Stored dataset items
[start]

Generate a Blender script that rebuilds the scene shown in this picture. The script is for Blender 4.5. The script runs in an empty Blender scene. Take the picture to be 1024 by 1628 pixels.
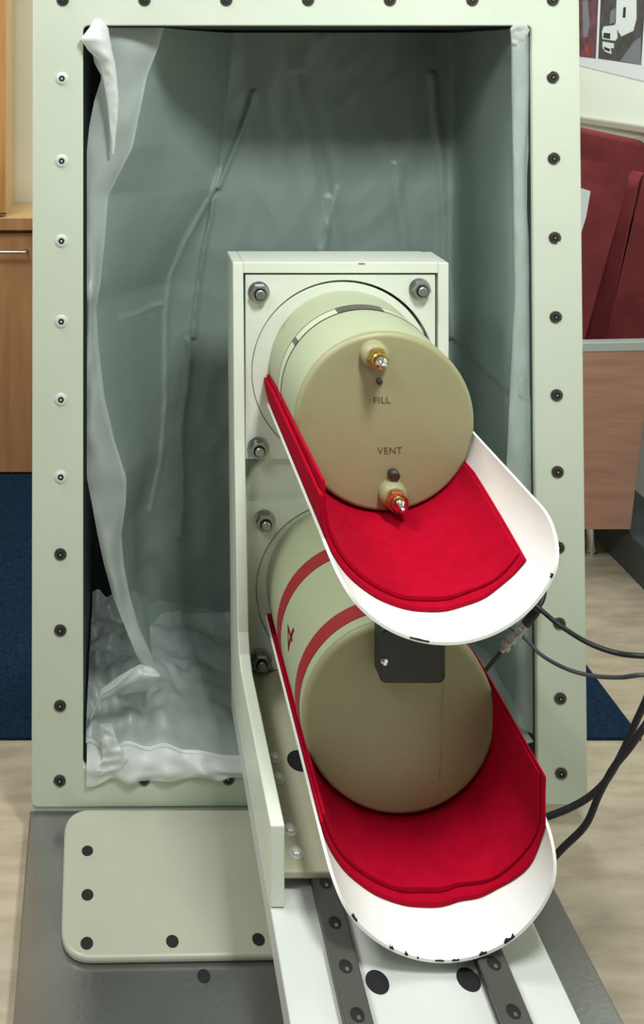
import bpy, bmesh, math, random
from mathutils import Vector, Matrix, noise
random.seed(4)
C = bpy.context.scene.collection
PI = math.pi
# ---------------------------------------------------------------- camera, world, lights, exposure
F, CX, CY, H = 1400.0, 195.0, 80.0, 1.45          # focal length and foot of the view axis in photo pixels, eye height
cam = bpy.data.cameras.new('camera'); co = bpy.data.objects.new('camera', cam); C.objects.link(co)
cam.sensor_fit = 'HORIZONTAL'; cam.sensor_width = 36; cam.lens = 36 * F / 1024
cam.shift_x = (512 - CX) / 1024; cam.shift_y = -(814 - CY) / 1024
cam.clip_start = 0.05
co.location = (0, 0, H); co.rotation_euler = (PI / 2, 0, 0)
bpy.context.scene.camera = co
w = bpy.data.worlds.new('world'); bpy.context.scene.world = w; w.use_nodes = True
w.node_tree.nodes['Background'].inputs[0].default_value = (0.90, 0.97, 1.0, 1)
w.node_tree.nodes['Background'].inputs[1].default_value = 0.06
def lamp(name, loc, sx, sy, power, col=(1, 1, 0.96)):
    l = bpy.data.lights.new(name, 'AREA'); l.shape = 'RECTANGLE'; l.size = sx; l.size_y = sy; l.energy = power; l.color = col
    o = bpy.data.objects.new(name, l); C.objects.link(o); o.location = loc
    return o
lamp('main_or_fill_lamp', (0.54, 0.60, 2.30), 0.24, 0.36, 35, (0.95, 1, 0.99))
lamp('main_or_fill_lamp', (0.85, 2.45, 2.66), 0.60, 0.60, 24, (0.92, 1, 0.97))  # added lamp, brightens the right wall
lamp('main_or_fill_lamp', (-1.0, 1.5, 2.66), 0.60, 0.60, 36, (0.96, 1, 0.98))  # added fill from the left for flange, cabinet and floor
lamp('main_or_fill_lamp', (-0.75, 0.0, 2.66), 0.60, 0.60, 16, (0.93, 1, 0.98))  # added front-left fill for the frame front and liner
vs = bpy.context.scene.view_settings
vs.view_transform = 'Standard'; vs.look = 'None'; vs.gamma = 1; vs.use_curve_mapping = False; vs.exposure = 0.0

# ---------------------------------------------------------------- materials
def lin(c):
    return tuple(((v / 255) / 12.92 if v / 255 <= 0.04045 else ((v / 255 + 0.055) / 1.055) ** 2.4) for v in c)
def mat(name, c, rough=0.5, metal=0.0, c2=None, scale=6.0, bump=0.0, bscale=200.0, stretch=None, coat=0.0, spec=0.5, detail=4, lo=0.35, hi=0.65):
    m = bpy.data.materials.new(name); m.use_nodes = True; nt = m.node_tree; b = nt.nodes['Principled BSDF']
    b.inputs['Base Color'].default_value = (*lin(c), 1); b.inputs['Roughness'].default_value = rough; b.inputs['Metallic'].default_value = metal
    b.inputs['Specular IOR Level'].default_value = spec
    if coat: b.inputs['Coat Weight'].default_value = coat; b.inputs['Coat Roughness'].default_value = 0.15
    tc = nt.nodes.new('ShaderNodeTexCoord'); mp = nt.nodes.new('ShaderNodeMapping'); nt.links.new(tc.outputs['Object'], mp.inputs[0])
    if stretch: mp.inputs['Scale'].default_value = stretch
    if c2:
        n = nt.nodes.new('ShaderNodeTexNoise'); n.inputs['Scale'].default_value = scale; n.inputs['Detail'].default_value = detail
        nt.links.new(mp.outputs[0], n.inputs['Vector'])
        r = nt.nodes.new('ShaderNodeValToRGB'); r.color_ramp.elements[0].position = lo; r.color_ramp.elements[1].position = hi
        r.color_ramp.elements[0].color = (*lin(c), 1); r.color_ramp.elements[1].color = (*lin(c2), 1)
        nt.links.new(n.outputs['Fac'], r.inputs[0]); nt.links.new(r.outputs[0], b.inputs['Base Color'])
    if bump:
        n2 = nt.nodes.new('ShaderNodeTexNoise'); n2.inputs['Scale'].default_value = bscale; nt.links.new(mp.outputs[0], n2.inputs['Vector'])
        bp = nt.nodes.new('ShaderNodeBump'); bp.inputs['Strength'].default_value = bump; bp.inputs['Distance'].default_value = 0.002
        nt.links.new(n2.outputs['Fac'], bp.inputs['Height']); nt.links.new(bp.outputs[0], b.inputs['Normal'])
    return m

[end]
[start]

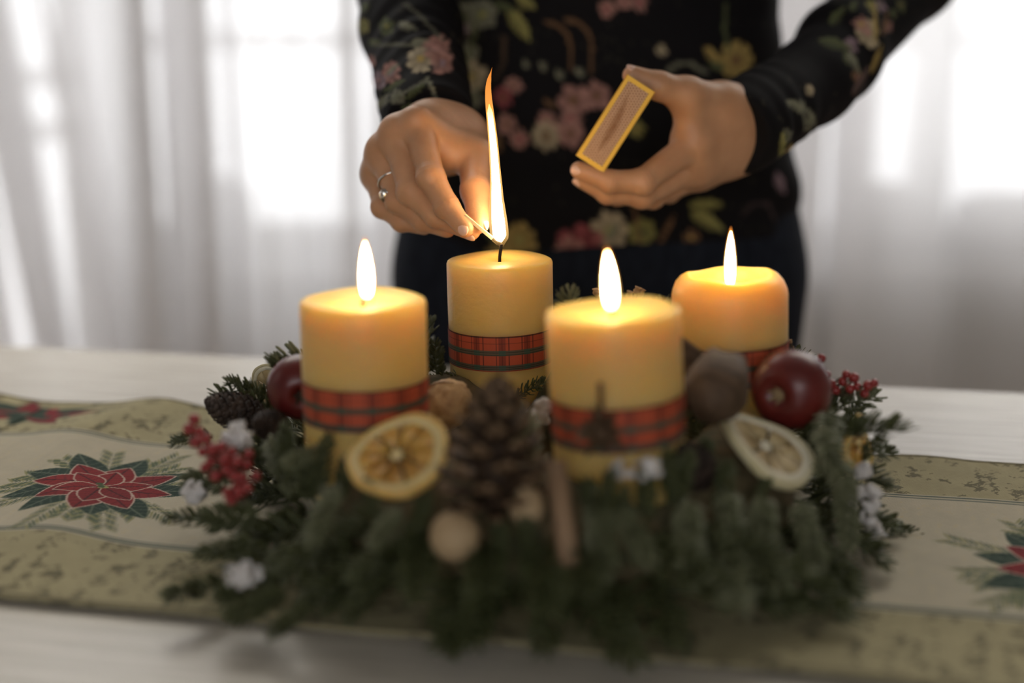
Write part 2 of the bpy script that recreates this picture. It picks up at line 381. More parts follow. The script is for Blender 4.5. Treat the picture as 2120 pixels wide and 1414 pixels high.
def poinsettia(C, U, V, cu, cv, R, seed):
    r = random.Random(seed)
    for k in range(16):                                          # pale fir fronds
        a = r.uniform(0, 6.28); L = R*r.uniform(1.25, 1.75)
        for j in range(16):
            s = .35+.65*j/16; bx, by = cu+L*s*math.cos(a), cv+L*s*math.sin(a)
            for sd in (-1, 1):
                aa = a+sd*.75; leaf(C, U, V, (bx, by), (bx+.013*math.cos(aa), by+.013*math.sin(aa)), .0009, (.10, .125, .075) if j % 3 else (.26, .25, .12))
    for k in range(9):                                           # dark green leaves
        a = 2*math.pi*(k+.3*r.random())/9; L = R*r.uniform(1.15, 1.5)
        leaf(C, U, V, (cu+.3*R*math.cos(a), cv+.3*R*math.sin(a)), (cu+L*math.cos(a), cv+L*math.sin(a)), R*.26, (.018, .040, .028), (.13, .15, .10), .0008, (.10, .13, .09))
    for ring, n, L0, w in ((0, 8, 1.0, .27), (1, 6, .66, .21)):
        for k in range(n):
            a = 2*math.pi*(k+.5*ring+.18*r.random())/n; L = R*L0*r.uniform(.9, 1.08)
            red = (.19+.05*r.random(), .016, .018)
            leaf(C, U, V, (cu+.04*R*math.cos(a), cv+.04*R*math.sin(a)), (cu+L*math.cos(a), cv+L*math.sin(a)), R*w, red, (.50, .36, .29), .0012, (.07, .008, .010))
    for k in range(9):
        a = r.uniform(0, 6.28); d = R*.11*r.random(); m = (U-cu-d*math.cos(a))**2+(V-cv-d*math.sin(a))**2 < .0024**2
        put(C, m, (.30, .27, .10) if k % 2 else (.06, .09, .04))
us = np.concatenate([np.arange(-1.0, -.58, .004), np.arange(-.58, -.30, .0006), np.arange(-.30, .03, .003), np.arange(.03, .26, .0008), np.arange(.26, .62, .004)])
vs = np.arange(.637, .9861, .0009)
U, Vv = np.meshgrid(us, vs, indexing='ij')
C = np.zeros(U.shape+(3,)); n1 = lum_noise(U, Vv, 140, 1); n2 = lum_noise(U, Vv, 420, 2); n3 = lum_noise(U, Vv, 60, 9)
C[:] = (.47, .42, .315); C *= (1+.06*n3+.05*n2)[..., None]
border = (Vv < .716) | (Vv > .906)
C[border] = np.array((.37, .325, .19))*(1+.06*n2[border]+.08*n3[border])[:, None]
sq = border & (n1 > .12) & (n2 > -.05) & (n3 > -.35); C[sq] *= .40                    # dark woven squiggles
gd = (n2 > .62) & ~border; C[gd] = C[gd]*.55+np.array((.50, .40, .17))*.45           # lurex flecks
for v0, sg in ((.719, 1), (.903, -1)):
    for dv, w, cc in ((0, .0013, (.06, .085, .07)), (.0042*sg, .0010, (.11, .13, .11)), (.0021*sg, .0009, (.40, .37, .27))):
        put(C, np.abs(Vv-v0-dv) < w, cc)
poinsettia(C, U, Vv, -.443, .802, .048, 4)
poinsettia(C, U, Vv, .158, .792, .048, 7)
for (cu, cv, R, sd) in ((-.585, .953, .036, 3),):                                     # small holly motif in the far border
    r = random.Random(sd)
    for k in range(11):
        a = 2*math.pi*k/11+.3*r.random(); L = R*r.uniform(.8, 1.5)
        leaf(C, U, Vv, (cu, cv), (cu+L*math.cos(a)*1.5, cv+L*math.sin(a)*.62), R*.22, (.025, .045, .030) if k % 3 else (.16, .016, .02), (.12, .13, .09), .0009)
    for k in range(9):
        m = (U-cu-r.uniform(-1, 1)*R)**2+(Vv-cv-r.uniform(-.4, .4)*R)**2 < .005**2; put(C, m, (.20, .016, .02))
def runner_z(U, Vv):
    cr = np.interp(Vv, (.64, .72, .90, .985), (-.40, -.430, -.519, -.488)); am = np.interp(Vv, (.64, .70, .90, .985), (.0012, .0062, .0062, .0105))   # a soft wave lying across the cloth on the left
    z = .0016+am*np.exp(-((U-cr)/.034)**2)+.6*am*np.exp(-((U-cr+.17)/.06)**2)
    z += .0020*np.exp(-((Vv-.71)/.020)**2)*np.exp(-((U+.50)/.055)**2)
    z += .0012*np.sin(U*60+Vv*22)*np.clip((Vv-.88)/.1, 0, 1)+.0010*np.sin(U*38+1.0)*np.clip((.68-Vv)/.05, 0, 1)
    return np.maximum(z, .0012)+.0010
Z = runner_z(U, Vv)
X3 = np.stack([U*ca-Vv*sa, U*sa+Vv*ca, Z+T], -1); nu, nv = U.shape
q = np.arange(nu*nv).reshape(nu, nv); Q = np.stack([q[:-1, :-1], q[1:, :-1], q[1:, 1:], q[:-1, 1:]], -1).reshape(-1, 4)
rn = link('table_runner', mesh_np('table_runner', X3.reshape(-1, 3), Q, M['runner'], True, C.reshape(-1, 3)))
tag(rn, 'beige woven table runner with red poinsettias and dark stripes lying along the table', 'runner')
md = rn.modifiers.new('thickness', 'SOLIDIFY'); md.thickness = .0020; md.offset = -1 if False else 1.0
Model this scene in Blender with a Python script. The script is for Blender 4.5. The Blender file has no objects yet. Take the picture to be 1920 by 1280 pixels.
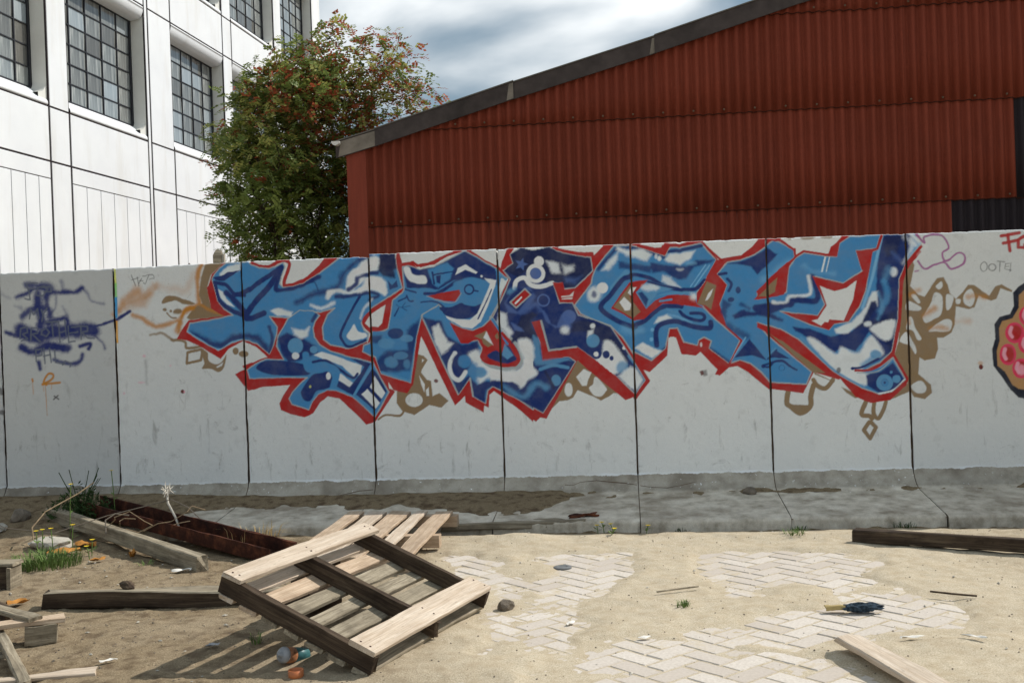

[end]
[start]

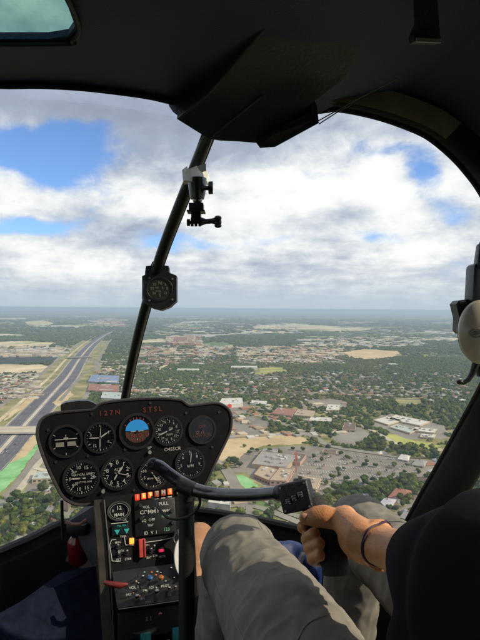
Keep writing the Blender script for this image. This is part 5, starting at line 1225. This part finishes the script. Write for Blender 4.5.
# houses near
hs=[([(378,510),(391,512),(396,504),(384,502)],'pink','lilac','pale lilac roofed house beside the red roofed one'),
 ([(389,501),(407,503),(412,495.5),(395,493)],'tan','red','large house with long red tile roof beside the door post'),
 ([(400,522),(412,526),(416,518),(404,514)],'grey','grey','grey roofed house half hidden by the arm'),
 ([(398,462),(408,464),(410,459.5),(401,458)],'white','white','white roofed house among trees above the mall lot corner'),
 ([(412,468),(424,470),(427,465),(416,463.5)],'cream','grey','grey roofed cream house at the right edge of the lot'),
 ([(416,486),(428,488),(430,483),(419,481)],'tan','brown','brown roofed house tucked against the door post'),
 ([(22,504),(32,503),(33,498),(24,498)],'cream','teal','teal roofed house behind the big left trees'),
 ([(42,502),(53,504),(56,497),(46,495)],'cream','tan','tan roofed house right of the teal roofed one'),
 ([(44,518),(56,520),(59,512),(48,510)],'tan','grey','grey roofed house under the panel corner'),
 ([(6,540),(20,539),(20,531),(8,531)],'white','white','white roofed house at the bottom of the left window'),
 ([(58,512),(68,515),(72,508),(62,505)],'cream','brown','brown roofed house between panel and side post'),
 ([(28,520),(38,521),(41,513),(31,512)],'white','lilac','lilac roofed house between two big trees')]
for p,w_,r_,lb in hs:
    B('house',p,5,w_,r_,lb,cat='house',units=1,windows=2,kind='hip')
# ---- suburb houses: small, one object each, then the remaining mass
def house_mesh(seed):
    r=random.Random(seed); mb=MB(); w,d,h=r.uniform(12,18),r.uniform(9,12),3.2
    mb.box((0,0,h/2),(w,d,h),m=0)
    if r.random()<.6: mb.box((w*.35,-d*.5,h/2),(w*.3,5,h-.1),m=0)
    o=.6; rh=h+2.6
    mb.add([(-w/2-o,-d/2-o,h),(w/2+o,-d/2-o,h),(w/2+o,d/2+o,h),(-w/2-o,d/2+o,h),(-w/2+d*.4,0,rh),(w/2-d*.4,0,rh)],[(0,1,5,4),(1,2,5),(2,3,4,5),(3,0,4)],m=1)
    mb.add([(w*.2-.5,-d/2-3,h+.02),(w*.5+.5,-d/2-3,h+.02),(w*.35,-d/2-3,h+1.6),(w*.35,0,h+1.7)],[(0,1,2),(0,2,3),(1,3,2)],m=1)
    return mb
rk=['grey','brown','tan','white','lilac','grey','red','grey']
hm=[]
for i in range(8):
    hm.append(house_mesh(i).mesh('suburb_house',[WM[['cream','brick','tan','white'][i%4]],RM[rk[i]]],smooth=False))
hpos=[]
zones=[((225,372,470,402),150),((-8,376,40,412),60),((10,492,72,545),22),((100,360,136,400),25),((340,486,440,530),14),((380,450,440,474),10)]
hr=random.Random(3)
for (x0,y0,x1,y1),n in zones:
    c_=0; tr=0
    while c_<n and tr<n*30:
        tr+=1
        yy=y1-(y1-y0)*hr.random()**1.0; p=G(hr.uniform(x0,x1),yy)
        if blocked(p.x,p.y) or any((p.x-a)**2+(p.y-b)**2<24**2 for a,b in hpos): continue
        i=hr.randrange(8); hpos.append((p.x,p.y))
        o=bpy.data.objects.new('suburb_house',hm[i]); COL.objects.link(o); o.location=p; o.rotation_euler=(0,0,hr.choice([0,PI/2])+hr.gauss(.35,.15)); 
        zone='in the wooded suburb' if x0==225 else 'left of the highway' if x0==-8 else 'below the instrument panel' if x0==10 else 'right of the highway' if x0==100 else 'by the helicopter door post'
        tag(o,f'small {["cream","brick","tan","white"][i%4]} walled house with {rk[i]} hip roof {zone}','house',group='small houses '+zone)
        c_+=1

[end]

-- GIVEN INSTRUCTION --
Working from the listing above, pick out every line that has "scene" and copy it.

-- ANSWER --
Generate a Blender script that rebuilds the scene shown in this picture. The script is for Blender 4.5. The script runs in an empty Blender scene. Take the picture to be 1024 by 1628 pixels.
C = bpy.context.scene.collection
bpy.context.scene.camera = co
w = bpy.data.worlds.new('world'); bpy.context.scene.world = w; w.use_nodes = True
vs = bpy.context.scene.view_settings
Model this scene in Blender with a Python script. The script is for Blender 4.5. The Blender file has no objects yet. Take the picture to be 1920 by 1280 pixels.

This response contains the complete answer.